Saturday, August 15, 2015

Estate Planning Isn't Just for the Rich

Estate planning for high-net-worth clients can be complex and intricate, aimed largely at reducing tax bills. But what about estate planning for everyone else?

Just because clients may have fewer digits in their total net worth, say advisors, doesn't mean that it's any less important for them to focus on how to successfully pass on the assets they do have.

"There's this myth that trusts and estates planning is just for the wealthy," says Merrill Lynch advisor Stephen Stabile. "That's just not true."

Clients whose wealth doesn't trigger estate taxes still need expert guidance on every other aspect of successful wealth transfer – wills, guardianships, executorships, powers of attorney and a range of health-related issues, including long-term care and disability planning.

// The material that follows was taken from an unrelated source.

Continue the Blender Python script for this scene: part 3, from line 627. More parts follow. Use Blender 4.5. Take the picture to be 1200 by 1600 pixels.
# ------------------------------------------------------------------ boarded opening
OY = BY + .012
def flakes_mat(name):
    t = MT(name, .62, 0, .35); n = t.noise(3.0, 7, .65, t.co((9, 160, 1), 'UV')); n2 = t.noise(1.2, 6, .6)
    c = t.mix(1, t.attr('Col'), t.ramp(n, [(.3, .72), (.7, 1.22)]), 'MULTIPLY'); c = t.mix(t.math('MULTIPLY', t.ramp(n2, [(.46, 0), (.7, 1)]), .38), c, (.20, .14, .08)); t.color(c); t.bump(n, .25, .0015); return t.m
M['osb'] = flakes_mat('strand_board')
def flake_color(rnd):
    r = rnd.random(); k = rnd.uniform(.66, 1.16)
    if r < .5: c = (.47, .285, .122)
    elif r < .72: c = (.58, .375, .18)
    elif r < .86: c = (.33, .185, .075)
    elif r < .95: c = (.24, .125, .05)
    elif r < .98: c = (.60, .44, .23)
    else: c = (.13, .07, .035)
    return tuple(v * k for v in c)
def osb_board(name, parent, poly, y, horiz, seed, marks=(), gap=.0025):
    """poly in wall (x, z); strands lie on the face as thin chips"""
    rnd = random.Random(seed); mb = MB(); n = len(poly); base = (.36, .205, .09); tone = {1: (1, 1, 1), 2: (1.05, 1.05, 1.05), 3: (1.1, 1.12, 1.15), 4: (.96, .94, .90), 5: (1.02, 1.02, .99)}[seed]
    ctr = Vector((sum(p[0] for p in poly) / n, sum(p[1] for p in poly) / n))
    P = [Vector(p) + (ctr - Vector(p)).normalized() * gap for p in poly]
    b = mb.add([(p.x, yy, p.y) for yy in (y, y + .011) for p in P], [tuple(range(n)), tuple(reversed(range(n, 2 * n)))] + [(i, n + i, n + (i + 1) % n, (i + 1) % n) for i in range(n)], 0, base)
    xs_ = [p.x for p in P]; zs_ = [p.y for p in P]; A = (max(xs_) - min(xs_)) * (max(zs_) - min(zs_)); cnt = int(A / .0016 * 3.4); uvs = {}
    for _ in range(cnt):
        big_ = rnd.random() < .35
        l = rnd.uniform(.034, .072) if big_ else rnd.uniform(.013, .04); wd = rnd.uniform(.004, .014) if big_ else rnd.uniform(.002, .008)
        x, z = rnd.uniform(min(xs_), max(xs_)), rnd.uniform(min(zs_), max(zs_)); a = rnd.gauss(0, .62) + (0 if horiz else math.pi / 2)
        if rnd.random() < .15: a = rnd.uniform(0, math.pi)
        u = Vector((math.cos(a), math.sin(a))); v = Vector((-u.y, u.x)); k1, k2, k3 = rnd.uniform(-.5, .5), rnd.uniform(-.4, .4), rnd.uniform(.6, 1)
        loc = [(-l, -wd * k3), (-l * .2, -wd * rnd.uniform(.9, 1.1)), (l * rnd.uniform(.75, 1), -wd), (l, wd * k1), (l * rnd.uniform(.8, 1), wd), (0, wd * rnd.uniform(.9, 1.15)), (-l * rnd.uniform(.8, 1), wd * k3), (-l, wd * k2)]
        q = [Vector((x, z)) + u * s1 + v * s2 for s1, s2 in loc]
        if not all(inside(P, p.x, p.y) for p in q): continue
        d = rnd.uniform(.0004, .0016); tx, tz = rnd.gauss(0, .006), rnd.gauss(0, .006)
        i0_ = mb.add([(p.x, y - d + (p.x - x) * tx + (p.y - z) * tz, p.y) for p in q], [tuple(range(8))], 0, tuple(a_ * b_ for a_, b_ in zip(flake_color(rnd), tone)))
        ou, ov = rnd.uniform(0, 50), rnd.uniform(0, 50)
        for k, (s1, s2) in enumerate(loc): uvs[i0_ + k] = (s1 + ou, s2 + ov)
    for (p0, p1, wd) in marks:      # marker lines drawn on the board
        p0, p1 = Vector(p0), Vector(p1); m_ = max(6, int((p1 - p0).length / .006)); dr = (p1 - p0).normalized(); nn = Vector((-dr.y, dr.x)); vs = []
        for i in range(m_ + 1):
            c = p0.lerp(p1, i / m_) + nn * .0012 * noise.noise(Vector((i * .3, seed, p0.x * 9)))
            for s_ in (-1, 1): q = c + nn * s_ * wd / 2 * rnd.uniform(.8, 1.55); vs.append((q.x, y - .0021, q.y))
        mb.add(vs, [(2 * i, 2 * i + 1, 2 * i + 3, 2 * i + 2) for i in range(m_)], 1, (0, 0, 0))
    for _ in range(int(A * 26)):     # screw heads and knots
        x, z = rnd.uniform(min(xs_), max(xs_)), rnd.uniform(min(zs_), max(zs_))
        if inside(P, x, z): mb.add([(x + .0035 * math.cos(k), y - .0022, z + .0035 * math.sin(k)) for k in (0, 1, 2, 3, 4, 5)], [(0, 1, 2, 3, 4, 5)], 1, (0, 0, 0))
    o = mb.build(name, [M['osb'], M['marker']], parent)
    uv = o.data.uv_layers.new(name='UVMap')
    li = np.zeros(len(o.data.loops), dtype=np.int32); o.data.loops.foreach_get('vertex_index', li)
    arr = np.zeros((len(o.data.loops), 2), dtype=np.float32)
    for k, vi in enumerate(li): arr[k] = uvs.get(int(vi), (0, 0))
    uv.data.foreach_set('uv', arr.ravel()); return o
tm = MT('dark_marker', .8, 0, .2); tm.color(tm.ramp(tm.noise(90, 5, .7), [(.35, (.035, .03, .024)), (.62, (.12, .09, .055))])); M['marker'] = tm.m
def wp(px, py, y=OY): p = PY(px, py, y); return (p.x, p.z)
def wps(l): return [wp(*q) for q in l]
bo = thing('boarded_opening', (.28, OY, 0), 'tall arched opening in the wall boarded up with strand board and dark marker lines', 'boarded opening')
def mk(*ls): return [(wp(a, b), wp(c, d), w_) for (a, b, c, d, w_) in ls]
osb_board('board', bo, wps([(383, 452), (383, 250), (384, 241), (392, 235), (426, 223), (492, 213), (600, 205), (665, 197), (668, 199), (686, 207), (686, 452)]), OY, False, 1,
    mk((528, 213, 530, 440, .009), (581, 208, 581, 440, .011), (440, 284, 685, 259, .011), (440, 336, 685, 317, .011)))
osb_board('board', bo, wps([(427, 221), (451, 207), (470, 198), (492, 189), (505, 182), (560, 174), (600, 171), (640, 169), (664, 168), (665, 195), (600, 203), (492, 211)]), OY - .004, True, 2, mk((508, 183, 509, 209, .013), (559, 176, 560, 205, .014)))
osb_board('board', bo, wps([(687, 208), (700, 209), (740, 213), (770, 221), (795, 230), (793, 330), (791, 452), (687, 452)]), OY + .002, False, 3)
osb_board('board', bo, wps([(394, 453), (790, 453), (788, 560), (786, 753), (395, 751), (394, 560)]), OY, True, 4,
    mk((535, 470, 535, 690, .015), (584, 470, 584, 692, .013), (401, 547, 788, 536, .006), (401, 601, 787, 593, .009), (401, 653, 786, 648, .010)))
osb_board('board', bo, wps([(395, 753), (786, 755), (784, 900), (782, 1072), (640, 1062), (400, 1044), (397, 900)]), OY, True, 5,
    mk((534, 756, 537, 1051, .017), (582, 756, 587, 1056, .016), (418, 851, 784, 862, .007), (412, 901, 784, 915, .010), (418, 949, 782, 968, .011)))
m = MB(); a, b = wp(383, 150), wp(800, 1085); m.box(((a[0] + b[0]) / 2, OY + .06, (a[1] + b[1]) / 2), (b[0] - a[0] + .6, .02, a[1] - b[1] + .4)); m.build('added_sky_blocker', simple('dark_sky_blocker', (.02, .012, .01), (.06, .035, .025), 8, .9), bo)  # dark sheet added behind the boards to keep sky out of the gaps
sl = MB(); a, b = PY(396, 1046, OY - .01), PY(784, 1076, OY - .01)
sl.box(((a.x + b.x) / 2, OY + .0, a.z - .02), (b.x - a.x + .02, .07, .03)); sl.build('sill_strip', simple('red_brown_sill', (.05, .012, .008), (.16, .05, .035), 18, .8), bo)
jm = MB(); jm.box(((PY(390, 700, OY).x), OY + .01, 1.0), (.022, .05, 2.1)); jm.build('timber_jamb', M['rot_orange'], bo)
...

"It's not just about tax minimization," says Stabile, senior vice president of the Hirsch Stabile Group in New York. "It's making sure that your finances are taken care of if you become incapacitated, or if there are health care decisions that you want carried out according to your wishes, even if you're not able to make those decisions."

FEWER ASSETS, MORE CHALLENGES

In fact, clients with fewer assets may create more challenges for advisors because they, like their wealthier counterparts, generally want to pass assets on to their children but are likely to have more anxiety about whether they will have enough to support themselves before then.

When advisor Stewart Welch first discusses estate planning, he says he’s concerned about the same things for every client, regardless of their net worth. "I'm going to open by telling the client, 'Don't worry about estate taxes – we're going to talk about that later.' What I want to know about is you and the way you think – and I especially want to know a lot about your children," says Welch, founder of the Welch Group in Birmingham, Ala.

While there may be fewer assets in a non-HNW family, personality issues can be similar. Everyone wants to be heard, understood and treated fairly, says Arne Boudewyn, managing director of family dynamics and education at Wells Fargo's Abbot Downing group.

"While in ultra-high-net-worth families, the discussions may be around things like personal property and real estate, in a family with less net worth, it may be more about personal family effects, mom's jewelry and paintings, some prized family possessions," Boudewyn says. "Some of the issues are the same, but the flavor is different depending on the level of net worth."

TRUSTS NOT JUST FOR WEALTHY

Trusts are not just for the wealthy, say advisors and attorneys. "My recommendation is to not overlook the benefits of trusts," says trusts and estates lawyer and CPA Gideon Rothschild, who is chairman of the trusts and estates and asset protection practices at Moses & Singer in New York.

Trusts not only ensure that a client's wishes are followed but also can offer valuable asset protection in divorce cases, or from creditors.

Advisors can also tactfully step in when clients want to give more to heirs than they can afford, says Welch, who is also a co-author of "J.K. Lasser’sNew Rules for Estate, Retirement and Tax Planning."

"Most people are underfunded for retirement, so they're not in a great position to be making a lot of gifts," Welch says. "If you have $2 million saved, that might feel like a boatload of money. But you can't really be certain, because you don't know how long you’re going to live."

Welch says some people give too much money to their children. "That's where they get their pleasure," he says. "I've seen people who have significantly sacrificed in their own retirement in order to give money to children and grandchildren, in many cases in inappropriate ways."

Welch does what he can to properly advise such clients.

"It's their money – they can do whatever they want with it," he says. "But as advisors, it's our job to advise them of the stop, yield and caution signs."